Today we are excited to include Bullet Graphs to our family of supported chart types. Bullet graphs are ideal for viewing a single value in some extra quantitative context and are an improved replacement for the gauge and meter charts cluttering many other Business Intelligence products today.
Bullet Graph specification from Stephen Few’s Bullet Graph Design Spec
An Example
Perhaps the easiest way to explain bullet graphs is with an example. Lets say that you and your team want to keep an eye on your year to date (YTD) revenue.
Simply putting that value on a dashboard is helpful, but the standalone value offers no information about whether it is considered good or not.

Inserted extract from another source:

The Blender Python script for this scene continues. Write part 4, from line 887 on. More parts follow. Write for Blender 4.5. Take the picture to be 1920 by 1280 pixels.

If you chose a bullet graph to plot the revenue, you can define and plot the value against a set of quantitative ranges.
In the figure above for example, a bad range is set for $0 to $20, good is from $20 to $90, and great is between $90 and $200. The ranges are indicated by different shades of grey in the backround.
Now those viewing the chart will instantly know that the revenue displayed above is in the range considered great by the expectations set.
Creating
Bullet graphs are made with the same querying and chart building interface as the other charts. On the chart creator you’ll now notice an additonal chart type option for bullets.
Like Single Value charts, Bullet graphs require just a single measure to be returned from your data query. If you feed the chart with more than a single value you will be notified of the error.
Three quantitative ranges are allowed to be plotted and are manually configured in the Chart Settings. The fields to adjust are Minimum, Level 1, Level 2 and Maximum.